··· Provided material ···

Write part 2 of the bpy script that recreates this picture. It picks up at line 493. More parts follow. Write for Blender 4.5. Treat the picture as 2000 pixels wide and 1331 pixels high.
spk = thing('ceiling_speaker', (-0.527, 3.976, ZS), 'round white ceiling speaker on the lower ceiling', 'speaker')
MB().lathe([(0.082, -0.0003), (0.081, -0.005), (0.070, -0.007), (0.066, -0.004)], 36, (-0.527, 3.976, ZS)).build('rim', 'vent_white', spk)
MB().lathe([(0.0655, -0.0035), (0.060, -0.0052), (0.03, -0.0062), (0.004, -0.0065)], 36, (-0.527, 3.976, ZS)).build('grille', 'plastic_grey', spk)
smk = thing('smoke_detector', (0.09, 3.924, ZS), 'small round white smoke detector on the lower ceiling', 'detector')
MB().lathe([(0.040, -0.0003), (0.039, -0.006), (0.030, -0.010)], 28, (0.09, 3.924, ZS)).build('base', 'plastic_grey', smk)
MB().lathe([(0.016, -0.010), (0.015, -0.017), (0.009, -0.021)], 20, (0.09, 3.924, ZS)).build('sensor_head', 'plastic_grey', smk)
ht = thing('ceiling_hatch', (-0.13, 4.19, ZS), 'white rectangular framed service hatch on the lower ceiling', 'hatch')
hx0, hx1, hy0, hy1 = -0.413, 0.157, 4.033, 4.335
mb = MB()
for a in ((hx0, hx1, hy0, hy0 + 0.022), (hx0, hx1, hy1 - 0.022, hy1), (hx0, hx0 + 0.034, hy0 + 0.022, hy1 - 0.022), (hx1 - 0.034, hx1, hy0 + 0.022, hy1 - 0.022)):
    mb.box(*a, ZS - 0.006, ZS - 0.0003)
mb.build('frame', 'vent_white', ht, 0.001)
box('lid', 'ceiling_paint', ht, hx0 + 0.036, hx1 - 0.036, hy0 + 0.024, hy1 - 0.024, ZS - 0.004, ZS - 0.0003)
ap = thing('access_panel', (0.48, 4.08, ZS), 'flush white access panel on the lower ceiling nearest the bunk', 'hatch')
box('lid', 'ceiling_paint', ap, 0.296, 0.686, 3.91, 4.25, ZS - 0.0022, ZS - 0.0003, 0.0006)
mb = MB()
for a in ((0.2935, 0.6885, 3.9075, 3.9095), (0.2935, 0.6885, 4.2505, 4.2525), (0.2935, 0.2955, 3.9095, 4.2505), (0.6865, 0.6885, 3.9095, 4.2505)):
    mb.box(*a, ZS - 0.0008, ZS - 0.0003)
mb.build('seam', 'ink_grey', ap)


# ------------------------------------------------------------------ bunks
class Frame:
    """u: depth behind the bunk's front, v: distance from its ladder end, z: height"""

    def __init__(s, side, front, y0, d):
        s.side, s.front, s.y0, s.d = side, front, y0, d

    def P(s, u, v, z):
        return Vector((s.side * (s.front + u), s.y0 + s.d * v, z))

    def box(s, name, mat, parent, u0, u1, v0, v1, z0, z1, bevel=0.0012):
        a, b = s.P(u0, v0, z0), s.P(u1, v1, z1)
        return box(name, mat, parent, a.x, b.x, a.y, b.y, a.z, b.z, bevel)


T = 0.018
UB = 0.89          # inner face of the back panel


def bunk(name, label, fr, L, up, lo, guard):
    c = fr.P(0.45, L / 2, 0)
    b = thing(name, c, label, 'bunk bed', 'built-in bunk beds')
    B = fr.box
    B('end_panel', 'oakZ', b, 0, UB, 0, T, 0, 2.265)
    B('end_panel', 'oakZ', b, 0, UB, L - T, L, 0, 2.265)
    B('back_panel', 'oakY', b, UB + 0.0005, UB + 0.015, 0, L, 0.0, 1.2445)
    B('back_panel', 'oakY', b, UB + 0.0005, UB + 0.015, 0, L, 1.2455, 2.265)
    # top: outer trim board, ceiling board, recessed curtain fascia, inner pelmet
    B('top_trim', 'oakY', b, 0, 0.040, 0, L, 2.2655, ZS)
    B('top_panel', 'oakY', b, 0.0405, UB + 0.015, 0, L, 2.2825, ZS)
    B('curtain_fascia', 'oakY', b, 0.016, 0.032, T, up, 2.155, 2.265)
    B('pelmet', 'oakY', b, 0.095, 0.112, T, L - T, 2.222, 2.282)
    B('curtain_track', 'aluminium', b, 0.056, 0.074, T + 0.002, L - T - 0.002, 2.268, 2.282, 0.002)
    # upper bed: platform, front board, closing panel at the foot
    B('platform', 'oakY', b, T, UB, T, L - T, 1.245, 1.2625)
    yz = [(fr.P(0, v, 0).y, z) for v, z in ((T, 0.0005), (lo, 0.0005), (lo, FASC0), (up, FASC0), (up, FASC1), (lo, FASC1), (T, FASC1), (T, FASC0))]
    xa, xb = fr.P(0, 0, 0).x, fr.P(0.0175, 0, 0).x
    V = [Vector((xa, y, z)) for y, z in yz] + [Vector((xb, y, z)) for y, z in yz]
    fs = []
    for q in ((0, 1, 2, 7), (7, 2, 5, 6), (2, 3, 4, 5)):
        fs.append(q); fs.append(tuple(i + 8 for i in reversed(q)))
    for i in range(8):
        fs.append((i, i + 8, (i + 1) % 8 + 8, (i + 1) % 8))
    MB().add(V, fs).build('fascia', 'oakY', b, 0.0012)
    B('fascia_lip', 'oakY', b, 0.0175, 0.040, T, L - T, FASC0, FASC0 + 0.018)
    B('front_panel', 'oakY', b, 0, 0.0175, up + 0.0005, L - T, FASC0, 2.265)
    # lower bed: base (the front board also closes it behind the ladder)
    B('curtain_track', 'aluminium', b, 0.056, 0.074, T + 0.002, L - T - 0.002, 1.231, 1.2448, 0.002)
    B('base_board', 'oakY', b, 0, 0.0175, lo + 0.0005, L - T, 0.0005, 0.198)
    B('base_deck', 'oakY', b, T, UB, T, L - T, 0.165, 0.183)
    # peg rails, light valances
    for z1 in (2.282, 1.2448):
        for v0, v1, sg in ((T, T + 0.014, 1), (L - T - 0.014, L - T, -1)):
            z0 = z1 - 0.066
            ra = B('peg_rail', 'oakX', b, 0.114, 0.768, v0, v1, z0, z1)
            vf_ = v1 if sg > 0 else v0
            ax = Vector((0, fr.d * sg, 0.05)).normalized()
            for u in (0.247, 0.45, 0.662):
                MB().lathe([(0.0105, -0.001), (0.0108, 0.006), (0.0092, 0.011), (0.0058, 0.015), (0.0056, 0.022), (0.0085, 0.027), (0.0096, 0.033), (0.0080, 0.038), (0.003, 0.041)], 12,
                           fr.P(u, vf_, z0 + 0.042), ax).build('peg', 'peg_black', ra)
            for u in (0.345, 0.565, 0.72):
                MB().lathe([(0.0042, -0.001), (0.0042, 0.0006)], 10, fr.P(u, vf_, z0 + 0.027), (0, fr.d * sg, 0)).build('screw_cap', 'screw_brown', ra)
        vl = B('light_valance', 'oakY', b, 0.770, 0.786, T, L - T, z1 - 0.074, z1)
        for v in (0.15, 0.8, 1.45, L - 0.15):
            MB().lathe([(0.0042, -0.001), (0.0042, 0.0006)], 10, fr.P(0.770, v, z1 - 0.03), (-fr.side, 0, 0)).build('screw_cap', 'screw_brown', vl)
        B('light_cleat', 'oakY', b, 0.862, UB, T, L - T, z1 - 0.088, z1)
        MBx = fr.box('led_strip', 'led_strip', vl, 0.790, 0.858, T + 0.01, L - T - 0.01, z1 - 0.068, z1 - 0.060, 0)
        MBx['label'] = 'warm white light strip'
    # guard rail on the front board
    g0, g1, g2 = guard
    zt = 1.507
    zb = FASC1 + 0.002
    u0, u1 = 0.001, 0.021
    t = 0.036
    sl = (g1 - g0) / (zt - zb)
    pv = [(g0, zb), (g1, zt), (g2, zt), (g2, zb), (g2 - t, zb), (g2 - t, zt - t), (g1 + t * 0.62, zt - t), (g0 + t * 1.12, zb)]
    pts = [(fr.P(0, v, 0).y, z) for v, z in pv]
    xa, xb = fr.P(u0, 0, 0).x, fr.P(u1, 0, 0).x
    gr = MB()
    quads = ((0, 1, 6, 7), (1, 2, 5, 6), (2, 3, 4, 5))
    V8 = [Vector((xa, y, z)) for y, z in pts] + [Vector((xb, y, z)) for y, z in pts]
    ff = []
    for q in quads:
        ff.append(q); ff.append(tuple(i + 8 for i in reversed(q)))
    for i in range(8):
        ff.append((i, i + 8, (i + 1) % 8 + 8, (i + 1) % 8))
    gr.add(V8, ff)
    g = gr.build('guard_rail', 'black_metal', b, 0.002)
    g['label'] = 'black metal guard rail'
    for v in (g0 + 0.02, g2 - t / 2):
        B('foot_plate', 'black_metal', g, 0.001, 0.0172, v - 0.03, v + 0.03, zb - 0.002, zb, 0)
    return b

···

Objective —
Begin with the first line of the data above and, please, print each line exactly until you have printed the line containing "mb.build('seam', 'ink_grey', ap)"; print nothing else.

Solution below —
Write part 2 of the bpy script that recreates this picture. It picks up at line 493. More parts follow. Write for Blender 4.5. Treat the picture as 2000 pixels wide and 1331 pixels high.
spk = thing('ceiling_speaker', (-0.527, 3.976, ZS), 'round white ceiling speaker on the lower ceiling', 'speaker')
MB().lathe([(0.082, -0.0003), (0.081, -0.005), (0.070, -0.007), (0.066, -0.004)], 36, (-0.527, 3.976, ZS)).build('rim', 'vent_white', spk)
MB().lathe([(0.0655, -0.0035), (0.060, -0.0052), (0.03, -0.0062), (0.004, -0.0065)], 36, (-0.527, 3.976, ZS)).build('grille', 'plastic_grey', spk)
smk = thing('smoke_detector', (0.09, 3.924, ZS), 'small round white smoke detector on the lower ceiling', 'detector')
MB().lathe([(0.040, -0.0003), (0.039, -0.006), (0.030, -0.010)], 28, (0.09, 3.924, ZS)).build('base', 'plastic_grey', smk)
MB().lathe([(0.016, -0.010), (0.015, -0.017), (0.009, -0.021)], 20, (0.09, 3.924, ZS)).build('sensor_head', 'plastic_grey', smk)
ht = thing('ceiling_hatch', (-0.13, 4.19, ZS), 'white rectangular framed service hatch on the lower ceiling', 'hatch')
hx0, hx1, hy0, hy1 = -0.413, 0.157, 4.033, 4.335
mb = MB()
for a in ((hx0, hx1, hy0, hy0 + 0.022), (hx0, hx1, hy1 - 0.022, hy1), (hx0, hx0 + 0.034, hy0 + 0.022, hy1 - 0.022), (hx1 - 0.034, hx1, hy0 + 0.022, hy1 - 0.022)):
    mb.box(*a, ZS - 0.006, ZS - 0.0003)
mb.build('frame', 'vent_white', ht, 0.001)
box('lid', 'ceiling_paint', ht, hx0 + 0.036, hx1 - 0.036, hy0 + 0.024, hy1 - 0.024, ZS - 0.004, ZS - 0.0003)
ap = thing('access_panel', (0.48, 4.08, ZS), 'flush white access panel on the lower ceiling nearest the bunk', 'hatch')
box('lid', 'ceiling_paint', ap, 0.296, 0.686, 3.91, 4.25, ZS - 0.0022, ZS - 0.0003, 0.0006)
mb = MB()
for a in ((0.2935, 0.6885, 3.9075, 3.9095), (0.2935, 0.6885, 4.2505, 4.2525), (0.2935, 0.2955, 3.9095, 4.2505), (0.6865, 0.6885, 3.9095, 4.2505)):
    mb.box(*a, ZS - 0.0008, ZS - 0.0003)
mb.build('seam', 'ink_grey', ap)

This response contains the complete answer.